恩田 陸 38


ユージニア


2005/02/28

 僕は本格というジャンルに、謎解きだけでなくすっきりした読後感も求めているのだと思う。本作を読み終えて、最初に考えたのはそんなことだった。

 ある地方都市の名家で催された米寿を祝う席で、17人が毒殺された。真犯人の自殺で一応解決をみたはずの事件を、当時近所に住んでいた女子学生が独自に調査し、本として出版した。『忘れられた祝祭』と題された本はベストセラーとなる。やがて本の存在もすっかり町の記憶の彼方へ埋もれた頃、様々な視点から再び事件にスポットが当てられる。

 言うなれば、事件の再調査の再調査という構図である。
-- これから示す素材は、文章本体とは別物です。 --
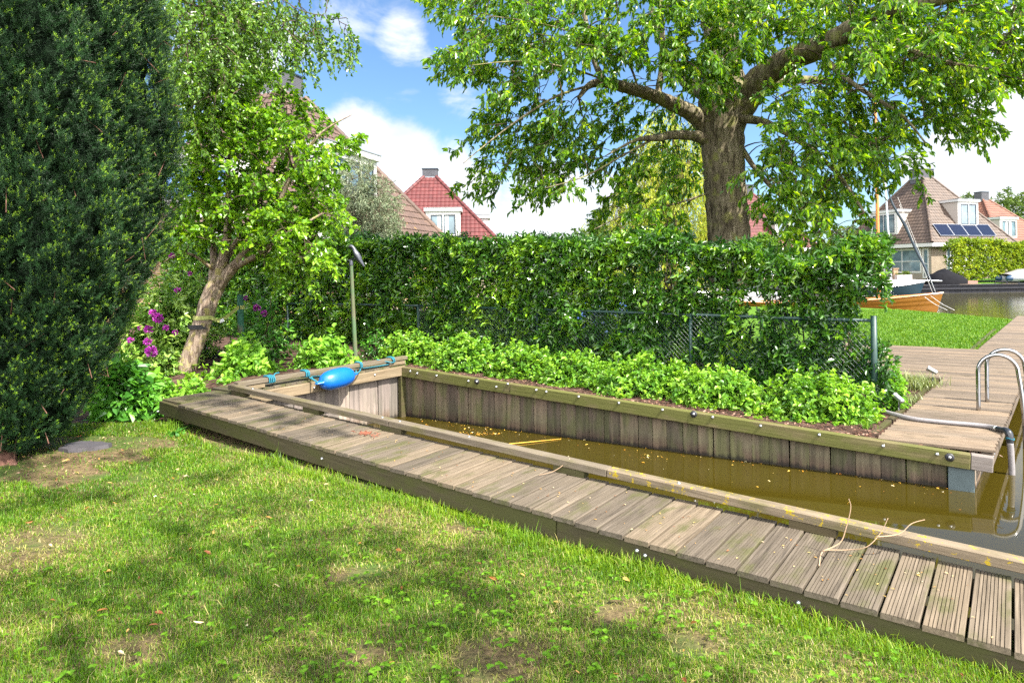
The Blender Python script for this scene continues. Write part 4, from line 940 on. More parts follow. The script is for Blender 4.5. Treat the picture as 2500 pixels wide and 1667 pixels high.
# ---- low shrubs between quay wall and fence
def wall_line(px_, off):
    r = ray(px_, 800); P = Lc - nF * off; A_ = np.array([[dF[0], -r[0]], [dF[1], -r[1]]]); s_, y_ = np.linalg.solve(A_, -P[:2]); return y_
grp = 'low shrubs in a row between the quay wall and the fence'
labs = ['low bright green shrub nearest the far corner of the slip', 'low light green shrub directly beside the corner shrub under the fence rail end', 'low light green shrub third from the left along the quay wall', 'small light green shrub in the middle of the quay wall row', 'wide light green shrub behind the middle rubber washer of the quay wall', 'light green shrub second from the fence end post', 'wide light green shrub right beside the fence end post']
for (x0, x1, yt, yb), lb in zip([(940, 1080, 788, 893), (1060, 1215, 800, 905), (1195, 1345, 820, 925), (1325, 1480, 842, 945), (1450, 1690, 852, 975), (1650, 1870, 880, 992), (1835, 2140, 888, 1020)], labs):
    off = .62 + .0002 * (x0 - 900); Y = wall_line((x0 + x1) / 2, off); c_, r_ = px_dome(x0, x1, yt, yb, Y); c_[2] = float(gz(c_[0], c_[1])) + .02; r_[2] = at((x0 + x1) / 2, yt, Y)[2] - c_[2]; r_[1] = min(r_[1], .42)
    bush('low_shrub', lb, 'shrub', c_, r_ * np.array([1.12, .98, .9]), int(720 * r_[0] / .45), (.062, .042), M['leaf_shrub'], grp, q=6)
# ---- left planting
def B(name, label, cat, x0, x1, yt, yb, Y, n, leaf, mt, **k):
    c_, r_ = px_dome(x0, x1, yt, yb, Y); return bush(name, label, cat, c_, r_, n, leaf, M[mt], **k)
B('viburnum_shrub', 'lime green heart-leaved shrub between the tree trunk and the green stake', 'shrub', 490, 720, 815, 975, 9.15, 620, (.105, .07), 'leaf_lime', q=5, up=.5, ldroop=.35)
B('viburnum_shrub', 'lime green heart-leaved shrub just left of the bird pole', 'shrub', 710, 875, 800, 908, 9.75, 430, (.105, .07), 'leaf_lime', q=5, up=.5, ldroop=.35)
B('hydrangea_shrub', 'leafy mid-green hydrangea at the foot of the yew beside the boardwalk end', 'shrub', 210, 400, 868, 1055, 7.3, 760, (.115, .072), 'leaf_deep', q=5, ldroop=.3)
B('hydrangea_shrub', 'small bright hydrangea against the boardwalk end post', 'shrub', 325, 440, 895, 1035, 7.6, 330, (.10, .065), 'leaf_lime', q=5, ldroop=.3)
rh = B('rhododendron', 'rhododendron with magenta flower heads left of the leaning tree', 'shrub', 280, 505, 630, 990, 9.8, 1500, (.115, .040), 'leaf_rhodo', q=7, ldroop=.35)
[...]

取材(?)を受ける事件関係者には『忘れられた祝祭』の作者も名を連ねているのだ。本文中から察するに、この本は真相を明確に指摘せずに終わっているらしい。

 入れ替わり立ち代わり関係者が語るのは、事件当時だったり『忘れられた祝祭』の刊行当時だったりと前後する。こういう読者をはぐらかすような手法が、恩田陸さんは本当にうまい。真相を小出しにしつつ読者の興味を繋ぎ止める、そのさじ加減がまたうまい。

 ある中心人物の存在が、読み進める力となっているのは明らかだ。幼少期から周囲の畏怖を集め、神格化されてきた女性。あるものと引き換えに、そんな彼女の神秘のベールが剥がれてしまったのは何とも皮肉な話である。事件の真相よりよっぽど興味深い。

 『夏の名残りの薔薇』のようなことはなく、真相は明確になるのだが、やっぱりもやもや感が拭えない。だが、そもそもこれが恩田さんの作風なのだという気もする。アプローチの一つとして否定はできないし、好みの問題と言うしかない。

 本格というジャンルは、真相だけを書けば数枚で済んでしまうものをいかに長編にアレンジするかの勝負である、と言ってしまうのはいささか乱暴か。途中経過はどうあれ、真相の一部が琴線に触れれば僕は満足したと言える。読後の「もやもや感」ゆえに、そういう点での満足度は低いかな。多視点という手法自体に新鮮さがないだけに。

 本の作者は言う。「しょせんはあたしのフィクションなの」と。そりゃそうなんだけどさ。